**OBJECTIVE:** Beginning with the first line below, please repeat the material exactly, ending with the line that includes "C.objects.link(cam)".

**AVAILABLE DATA:**
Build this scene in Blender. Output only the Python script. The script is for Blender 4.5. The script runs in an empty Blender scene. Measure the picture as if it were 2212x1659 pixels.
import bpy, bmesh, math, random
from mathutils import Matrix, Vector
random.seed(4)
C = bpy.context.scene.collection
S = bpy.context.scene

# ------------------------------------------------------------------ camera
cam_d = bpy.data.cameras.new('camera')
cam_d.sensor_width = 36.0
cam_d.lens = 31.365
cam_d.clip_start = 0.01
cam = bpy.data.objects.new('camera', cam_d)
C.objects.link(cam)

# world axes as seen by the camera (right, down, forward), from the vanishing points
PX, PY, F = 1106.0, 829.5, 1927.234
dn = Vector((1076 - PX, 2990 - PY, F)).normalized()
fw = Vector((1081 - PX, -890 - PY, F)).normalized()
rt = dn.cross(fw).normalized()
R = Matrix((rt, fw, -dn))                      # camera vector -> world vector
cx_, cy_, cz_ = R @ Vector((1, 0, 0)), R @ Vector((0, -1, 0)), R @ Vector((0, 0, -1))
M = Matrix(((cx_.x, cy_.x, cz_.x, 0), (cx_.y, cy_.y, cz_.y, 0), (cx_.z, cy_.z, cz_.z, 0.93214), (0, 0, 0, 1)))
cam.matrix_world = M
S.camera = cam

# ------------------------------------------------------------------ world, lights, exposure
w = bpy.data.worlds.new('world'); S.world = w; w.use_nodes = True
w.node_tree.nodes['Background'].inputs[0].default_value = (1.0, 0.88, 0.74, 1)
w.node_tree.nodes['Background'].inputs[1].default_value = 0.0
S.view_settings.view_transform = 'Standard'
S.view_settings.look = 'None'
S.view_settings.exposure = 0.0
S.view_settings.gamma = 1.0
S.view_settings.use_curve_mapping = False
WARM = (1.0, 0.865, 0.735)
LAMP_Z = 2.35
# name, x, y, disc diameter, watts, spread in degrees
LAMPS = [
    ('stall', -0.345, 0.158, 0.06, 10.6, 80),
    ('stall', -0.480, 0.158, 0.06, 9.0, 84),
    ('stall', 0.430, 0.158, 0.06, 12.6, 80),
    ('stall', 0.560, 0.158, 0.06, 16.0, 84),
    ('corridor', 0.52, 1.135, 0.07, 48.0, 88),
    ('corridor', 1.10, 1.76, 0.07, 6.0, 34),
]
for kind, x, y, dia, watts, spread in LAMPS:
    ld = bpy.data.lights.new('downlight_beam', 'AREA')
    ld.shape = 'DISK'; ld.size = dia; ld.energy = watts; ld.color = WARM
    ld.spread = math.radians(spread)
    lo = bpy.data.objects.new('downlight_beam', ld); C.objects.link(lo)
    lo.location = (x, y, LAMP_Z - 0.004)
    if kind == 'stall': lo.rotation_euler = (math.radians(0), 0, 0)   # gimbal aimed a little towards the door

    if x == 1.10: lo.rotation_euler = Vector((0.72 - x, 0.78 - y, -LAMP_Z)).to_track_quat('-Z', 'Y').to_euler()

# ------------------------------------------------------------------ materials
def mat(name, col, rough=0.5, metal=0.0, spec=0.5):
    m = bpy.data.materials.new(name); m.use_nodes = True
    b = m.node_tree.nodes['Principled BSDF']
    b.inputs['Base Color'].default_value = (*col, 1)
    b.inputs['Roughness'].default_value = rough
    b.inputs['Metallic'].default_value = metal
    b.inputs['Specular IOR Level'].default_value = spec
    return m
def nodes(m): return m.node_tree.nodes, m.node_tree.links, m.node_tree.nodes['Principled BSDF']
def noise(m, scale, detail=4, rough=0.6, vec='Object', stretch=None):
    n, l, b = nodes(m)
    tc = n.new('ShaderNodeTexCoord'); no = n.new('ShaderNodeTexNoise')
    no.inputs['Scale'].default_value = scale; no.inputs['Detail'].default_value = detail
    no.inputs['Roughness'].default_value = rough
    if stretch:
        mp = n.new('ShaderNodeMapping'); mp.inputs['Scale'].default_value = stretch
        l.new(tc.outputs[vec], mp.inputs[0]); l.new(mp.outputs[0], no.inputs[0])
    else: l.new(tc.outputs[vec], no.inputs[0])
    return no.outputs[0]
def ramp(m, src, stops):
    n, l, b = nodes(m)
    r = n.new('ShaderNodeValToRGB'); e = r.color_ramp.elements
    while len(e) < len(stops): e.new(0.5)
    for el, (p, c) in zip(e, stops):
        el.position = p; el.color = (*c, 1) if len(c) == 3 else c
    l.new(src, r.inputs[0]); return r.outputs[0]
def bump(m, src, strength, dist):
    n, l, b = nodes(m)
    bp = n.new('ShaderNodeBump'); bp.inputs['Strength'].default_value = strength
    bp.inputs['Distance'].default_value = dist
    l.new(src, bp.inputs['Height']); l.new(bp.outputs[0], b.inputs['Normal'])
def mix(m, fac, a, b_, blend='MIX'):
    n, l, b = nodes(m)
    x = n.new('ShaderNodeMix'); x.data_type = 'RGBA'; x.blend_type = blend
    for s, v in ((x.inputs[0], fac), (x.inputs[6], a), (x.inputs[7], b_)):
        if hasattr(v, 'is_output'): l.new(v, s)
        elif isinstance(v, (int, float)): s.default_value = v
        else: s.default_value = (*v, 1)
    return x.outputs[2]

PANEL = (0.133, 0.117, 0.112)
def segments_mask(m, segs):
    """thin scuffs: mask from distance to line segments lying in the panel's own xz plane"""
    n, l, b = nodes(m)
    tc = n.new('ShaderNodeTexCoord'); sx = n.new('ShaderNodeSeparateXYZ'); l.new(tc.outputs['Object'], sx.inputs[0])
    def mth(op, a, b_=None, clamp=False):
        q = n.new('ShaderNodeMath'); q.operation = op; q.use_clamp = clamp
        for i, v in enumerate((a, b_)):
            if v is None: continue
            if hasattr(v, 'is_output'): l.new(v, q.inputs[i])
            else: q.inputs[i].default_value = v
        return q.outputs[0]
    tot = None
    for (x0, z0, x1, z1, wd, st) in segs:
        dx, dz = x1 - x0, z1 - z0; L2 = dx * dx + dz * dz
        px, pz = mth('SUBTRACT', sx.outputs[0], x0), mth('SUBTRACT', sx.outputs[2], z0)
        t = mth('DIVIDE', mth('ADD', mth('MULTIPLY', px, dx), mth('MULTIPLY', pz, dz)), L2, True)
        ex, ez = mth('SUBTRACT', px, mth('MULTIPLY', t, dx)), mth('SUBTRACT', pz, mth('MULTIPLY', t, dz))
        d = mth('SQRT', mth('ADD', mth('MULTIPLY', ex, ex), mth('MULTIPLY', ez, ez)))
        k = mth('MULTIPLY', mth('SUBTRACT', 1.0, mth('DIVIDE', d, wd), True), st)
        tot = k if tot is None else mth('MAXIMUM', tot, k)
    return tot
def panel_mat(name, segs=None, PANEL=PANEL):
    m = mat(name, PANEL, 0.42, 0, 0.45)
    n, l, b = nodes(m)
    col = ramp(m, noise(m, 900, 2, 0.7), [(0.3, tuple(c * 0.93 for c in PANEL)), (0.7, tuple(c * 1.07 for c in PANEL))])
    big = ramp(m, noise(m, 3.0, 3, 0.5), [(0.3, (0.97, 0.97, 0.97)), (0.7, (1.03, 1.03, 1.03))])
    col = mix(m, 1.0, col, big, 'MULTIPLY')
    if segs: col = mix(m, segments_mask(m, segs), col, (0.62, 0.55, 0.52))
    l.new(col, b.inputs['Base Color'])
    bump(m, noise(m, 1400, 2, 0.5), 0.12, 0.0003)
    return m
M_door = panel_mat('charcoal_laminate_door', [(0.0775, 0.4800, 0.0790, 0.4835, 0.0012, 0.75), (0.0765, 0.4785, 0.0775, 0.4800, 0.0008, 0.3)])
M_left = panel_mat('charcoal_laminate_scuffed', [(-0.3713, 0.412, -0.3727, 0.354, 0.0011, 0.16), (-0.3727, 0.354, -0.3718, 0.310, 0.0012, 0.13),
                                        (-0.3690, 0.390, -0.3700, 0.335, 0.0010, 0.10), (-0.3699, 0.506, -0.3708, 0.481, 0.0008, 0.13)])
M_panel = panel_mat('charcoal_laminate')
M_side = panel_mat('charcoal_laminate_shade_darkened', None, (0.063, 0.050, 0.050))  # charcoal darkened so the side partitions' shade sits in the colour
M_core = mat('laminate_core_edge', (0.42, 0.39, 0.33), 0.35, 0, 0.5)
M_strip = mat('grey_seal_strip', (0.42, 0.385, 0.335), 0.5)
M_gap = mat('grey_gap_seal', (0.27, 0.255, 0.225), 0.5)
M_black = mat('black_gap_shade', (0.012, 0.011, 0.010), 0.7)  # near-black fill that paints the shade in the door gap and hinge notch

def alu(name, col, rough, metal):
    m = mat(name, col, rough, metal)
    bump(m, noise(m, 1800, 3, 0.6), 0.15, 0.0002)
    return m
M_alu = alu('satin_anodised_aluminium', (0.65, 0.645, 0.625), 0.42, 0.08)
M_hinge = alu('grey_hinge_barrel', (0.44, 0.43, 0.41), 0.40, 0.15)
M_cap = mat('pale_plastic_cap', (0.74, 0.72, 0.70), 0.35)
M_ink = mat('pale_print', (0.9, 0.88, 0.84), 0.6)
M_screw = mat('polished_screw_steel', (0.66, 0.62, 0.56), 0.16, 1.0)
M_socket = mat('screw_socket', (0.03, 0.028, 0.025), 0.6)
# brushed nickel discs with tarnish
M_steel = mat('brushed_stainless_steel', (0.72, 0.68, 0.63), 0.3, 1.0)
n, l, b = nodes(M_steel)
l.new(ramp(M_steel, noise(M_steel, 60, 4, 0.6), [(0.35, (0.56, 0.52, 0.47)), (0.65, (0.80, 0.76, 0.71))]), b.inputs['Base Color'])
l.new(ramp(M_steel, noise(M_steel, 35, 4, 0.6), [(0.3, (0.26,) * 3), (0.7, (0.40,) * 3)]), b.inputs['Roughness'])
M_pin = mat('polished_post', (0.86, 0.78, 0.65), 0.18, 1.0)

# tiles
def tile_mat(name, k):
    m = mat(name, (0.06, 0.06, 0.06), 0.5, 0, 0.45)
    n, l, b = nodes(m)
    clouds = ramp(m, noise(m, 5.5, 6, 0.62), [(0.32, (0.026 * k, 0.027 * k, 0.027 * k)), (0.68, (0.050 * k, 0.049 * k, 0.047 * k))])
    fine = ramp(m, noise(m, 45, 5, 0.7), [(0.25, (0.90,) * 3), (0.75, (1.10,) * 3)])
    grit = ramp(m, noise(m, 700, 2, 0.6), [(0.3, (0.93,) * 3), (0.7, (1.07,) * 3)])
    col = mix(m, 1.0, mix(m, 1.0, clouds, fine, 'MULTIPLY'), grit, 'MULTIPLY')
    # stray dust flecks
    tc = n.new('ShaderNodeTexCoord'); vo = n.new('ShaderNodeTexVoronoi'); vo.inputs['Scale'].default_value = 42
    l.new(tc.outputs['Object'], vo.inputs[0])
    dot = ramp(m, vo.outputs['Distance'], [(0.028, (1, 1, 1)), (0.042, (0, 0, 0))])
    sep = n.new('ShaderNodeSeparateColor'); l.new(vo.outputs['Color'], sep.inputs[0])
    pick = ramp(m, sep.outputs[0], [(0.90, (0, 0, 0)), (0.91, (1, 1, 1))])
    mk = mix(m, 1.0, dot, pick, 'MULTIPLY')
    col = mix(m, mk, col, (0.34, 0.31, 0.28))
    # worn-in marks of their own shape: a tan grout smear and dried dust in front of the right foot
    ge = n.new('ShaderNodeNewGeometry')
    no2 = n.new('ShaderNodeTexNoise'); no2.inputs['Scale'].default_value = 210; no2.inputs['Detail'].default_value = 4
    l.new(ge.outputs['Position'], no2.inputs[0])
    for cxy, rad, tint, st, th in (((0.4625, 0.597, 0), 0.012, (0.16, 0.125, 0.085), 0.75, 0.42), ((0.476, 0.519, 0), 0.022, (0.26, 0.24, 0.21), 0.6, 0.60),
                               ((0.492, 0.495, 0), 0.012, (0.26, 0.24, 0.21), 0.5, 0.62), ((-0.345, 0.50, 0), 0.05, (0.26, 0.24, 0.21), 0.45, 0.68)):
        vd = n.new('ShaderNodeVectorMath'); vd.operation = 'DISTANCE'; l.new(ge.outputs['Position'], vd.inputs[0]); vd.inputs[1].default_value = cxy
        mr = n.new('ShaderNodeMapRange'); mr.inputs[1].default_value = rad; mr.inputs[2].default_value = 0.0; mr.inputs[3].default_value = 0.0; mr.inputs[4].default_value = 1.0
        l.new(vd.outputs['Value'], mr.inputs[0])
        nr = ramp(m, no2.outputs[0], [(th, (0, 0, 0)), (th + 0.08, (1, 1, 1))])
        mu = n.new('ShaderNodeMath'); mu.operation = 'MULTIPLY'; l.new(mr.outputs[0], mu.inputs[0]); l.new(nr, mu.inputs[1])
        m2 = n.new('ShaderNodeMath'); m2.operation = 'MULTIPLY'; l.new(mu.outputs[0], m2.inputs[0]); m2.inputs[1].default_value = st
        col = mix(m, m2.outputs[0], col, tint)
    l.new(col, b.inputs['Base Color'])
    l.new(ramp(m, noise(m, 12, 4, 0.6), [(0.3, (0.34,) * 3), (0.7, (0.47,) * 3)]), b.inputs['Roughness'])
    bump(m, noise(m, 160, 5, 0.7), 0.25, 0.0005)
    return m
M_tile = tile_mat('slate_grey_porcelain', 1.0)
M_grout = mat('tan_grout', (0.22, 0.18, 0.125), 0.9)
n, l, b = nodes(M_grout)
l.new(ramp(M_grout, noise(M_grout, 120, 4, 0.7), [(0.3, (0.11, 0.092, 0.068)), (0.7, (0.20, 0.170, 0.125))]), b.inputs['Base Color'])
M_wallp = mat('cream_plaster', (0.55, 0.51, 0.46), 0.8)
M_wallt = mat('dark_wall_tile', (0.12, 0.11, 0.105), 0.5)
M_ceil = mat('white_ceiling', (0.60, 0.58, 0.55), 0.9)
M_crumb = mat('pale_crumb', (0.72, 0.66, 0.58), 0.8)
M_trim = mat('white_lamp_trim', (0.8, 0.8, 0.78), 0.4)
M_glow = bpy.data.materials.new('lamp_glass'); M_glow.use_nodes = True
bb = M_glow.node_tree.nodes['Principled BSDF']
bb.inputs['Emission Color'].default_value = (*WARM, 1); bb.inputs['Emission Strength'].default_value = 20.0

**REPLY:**
Build this scene in Blender. Output only the Python script. The script is for Blender 4.5. The script runs in an empty Blender scene. Measure the picture as if it were 2212x1659 pixels.
import bpy, bmesh, math, random
from mathutils import Matrix, Vector
random.seed(4)
C = bpy.context.scene.collection
S = bpy.context.scene

# ------------------------------------------------------------------ camera
cam_d = bpy.data.cameras.new('camera')
cam_d.sensor_width = 36.0
cam_d.lens = 31.365
cam_d.clip_start = 0.01
cam = bpy.data.objects.new('camera', cam_d)
C.objects.link(cam)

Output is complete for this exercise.